Exercise requirements
Write out again the entries from the first line to the line that includes "292)]], yv=0.0, yh=-0.0014)", keeping both of those lines.

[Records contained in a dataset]
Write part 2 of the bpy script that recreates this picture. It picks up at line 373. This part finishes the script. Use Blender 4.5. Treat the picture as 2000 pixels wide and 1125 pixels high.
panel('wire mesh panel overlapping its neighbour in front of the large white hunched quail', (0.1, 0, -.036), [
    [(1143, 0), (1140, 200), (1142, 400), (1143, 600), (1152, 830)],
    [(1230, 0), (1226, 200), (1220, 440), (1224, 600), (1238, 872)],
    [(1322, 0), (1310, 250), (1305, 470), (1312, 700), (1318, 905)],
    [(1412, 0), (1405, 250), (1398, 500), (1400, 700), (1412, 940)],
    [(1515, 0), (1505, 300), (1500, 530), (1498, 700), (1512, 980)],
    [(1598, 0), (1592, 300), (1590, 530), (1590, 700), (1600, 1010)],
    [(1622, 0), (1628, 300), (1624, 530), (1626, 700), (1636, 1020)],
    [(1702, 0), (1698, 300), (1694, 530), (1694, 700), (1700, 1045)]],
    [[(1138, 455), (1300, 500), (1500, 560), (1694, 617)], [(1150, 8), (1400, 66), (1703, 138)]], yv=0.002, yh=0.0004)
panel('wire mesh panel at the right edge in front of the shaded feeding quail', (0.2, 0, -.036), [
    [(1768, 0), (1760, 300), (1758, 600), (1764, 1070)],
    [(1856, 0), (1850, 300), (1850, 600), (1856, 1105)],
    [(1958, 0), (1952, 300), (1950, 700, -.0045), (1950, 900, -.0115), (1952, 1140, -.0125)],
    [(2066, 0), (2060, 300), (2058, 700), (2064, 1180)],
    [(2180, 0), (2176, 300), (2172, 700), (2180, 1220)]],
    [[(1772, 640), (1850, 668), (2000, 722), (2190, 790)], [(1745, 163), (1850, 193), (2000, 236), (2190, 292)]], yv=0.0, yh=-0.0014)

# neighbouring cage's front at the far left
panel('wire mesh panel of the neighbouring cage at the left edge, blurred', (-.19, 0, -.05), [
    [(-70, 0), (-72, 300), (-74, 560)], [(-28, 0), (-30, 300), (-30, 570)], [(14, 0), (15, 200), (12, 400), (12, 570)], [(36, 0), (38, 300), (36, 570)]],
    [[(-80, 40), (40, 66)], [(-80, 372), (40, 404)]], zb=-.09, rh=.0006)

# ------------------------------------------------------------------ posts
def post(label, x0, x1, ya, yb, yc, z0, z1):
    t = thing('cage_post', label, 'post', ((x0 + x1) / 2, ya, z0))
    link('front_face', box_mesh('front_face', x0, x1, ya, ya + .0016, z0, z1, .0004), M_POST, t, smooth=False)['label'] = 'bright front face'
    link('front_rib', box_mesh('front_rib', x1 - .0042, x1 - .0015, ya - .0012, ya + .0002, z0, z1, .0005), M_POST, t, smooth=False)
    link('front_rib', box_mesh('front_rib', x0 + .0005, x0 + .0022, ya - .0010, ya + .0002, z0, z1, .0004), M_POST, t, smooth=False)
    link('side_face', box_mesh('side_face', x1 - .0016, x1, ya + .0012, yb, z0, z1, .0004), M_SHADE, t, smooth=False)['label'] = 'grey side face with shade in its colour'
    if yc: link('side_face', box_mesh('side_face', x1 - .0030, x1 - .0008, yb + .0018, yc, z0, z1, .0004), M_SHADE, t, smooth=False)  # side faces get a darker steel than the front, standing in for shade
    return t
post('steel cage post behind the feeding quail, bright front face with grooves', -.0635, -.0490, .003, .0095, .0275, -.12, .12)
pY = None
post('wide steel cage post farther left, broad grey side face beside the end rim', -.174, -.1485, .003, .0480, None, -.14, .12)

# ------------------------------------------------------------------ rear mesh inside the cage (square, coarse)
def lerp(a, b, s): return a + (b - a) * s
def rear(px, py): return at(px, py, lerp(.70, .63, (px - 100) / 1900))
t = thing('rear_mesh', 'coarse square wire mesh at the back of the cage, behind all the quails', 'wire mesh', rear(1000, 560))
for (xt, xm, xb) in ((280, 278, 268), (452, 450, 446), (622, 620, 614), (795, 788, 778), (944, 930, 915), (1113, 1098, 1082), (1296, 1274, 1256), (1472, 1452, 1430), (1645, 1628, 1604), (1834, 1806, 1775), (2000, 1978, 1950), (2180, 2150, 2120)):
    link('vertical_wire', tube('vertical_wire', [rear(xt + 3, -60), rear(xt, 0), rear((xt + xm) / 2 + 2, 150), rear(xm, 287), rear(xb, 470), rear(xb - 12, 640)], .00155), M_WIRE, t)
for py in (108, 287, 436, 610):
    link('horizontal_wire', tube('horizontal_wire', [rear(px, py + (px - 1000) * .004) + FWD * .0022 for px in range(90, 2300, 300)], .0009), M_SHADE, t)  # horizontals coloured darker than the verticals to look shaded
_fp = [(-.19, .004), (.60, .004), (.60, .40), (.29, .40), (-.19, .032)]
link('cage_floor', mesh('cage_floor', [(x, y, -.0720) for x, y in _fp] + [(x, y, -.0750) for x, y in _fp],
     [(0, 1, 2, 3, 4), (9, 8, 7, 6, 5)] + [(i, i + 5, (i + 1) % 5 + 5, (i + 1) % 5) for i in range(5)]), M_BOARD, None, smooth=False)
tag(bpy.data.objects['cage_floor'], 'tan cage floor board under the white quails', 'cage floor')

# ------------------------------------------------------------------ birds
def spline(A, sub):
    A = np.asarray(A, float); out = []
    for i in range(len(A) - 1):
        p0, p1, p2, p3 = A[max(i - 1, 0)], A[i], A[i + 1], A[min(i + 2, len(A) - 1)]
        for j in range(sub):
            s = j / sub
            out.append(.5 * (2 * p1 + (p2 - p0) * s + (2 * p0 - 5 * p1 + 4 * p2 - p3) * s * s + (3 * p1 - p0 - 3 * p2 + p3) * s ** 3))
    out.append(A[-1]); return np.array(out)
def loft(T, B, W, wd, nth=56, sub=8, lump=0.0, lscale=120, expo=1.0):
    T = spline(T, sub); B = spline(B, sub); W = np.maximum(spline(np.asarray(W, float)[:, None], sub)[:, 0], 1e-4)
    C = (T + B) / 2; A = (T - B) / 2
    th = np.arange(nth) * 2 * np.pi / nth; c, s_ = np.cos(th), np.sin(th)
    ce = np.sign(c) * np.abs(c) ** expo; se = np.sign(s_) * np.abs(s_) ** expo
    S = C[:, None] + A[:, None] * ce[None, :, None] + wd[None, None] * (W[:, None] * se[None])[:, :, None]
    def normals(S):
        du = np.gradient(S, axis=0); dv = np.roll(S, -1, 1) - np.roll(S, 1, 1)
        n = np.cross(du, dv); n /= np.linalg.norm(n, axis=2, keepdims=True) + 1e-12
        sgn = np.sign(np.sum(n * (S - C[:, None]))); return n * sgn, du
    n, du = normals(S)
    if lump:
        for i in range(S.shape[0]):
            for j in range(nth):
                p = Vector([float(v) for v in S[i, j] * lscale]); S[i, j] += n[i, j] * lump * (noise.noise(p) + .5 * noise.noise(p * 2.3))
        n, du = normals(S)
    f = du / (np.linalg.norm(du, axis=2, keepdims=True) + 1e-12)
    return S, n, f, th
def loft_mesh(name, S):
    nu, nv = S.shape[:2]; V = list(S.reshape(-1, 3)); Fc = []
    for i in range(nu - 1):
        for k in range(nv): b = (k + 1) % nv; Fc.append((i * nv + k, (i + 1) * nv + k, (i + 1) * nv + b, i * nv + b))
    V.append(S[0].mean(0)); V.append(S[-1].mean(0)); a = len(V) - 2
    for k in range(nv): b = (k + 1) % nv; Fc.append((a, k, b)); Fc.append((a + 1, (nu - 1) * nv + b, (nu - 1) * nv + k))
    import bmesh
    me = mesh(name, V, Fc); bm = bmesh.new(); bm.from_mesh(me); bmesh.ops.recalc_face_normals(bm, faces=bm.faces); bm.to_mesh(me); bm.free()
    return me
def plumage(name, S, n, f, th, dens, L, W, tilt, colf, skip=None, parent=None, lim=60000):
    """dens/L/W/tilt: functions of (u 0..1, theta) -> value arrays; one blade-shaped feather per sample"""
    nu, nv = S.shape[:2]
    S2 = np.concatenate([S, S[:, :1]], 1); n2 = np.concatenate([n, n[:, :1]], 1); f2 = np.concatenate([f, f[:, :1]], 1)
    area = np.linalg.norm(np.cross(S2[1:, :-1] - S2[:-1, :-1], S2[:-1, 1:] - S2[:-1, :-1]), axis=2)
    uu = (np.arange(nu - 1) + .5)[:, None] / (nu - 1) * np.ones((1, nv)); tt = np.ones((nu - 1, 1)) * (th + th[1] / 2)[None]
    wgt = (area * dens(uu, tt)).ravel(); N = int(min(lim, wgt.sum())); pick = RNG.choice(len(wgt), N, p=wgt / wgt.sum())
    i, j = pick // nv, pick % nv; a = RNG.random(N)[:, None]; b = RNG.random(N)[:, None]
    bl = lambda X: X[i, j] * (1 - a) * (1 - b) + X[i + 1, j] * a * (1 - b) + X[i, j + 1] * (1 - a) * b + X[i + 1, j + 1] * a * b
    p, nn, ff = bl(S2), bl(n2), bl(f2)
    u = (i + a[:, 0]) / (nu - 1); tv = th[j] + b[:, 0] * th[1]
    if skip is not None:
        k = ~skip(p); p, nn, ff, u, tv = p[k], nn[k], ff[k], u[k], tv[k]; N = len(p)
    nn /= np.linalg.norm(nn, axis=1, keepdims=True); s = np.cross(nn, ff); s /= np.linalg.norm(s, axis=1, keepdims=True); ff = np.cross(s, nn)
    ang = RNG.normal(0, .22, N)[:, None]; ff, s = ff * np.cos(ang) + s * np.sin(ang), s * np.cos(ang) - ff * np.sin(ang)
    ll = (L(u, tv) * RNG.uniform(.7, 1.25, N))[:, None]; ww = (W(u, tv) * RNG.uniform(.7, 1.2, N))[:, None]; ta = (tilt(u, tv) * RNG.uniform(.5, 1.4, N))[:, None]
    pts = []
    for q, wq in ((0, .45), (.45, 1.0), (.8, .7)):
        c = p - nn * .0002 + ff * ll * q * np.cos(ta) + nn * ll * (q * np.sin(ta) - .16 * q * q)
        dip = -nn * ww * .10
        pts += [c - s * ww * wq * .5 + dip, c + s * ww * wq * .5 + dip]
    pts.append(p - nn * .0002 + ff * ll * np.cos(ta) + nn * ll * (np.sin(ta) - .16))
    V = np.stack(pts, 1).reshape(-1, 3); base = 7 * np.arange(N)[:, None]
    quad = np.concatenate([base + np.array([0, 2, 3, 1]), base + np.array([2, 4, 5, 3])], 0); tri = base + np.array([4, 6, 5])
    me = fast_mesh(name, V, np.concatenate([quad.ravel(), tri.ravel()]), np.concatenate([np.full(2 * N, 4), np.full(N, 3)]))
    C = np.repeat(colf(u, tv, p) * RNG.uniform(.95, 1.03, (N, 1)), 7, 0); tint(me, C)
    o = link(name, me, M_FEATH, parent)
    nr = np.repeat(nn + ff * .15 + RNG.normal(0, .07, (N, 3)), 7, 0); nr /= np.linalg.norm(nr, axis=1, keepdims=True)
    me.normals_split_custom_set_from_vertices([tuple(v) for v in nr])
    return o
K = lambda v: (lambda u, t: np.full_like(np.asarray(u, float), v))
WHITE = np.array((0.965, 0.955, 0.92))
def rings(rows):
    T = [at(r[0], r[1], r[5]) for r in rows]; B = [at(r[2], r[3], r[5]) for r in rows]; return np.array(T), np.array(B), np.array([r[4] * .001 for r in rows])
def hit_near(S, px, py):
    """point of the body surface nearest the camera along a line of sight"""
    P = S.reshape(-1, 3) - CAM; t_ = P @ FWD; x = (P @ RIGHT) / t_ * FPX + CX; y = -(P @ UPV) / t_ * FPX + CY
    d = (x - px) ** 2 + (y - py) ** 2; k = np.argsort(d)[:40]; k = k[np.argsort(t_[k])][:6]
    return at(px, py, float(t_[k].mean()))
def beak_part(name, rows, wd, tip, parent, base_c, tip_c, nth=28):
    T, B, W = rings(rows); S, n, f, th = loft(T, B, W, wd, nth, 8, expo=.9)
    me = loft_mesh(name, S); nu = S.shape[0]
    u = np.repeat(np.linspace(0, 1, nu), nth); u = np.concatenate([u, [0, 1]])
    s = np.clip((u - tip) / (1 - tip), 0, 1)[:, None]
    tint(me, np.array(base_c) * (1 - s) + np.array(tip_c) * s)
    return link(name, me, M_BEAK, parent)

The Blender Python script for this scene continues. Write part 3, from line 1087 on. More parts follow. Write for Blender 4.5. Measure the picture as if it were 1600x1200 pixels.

Exercise result
Write part 2 of the bpy script that recreates this picture. It picks up at line 373. This part finishes the script. Use Blender 4.5. Treat the picture as 2000 pixels wide and 1125 pixels high.
panel('wire mesh panel overlapping its neighbour in front of the large white hunched quail', (0.1, 0, -.036), [
    [(1143, 0), (1140, 200), (1142, 400), (1143, 600), (1152, 830)],
    [(1230, 0), (1226, 200), (1220, 440), (1224, 600), (1238, 872)],
    [(1322, 0), (1310, 250), (1305, 470), (1312, 700), (1318, 905)],
    [(1412, 0), (1405, 250), (1398, 500), (1400, 700), (1412, 940)],
    [(1515, 0), (1505, 300), (1500, 530), (1498, 700), (1512, 980)],
    [(1598, 0), (1592, 300), (1590, 530), (1590, 700), (1600, 1010)],
    [(1622, 0), (1628, 300), (1624, 530), (1626, 700), (1636, 1020)],
    [(1702, 0), (1698, 300), (1694, 530), (1694, 700), (1700, 1045)]],
    [[(1138, 455), (1300, 500), (1500, 560), (1694, 617)], [(1150, 8), (1400, 66), (1703, 138)]], yv=0.002, yh=0.0004)
panel('wire mesh panel at the right edge in front of the shaded feeding quail', (0.2, 0, -.036), [
    [(1768, 0), (1760, 300), (1758, 600), (1764, 1070)],
    [(1856, 0), (1850, 300), (1850, 600), (1856, 1105)],
    [(1958, 0), (1952, 300), (1950, 700, -.0045), (1950, 900, -.0115), (1952, 1140, -.0125)],
    [(2066, 0), (2060, 300), (2058, 700), (2064, 1180)],
    [(2180, 0), (2176, 300), (2172, 700), (2180, 1220)]],
    [[(1772, 640), (1850, 668), (2000, 722), (2190, 790)], [(1745, 163), (1850, 193), (2000, 236), (2190, 292)]], yv=0.0, yh=-0.0014)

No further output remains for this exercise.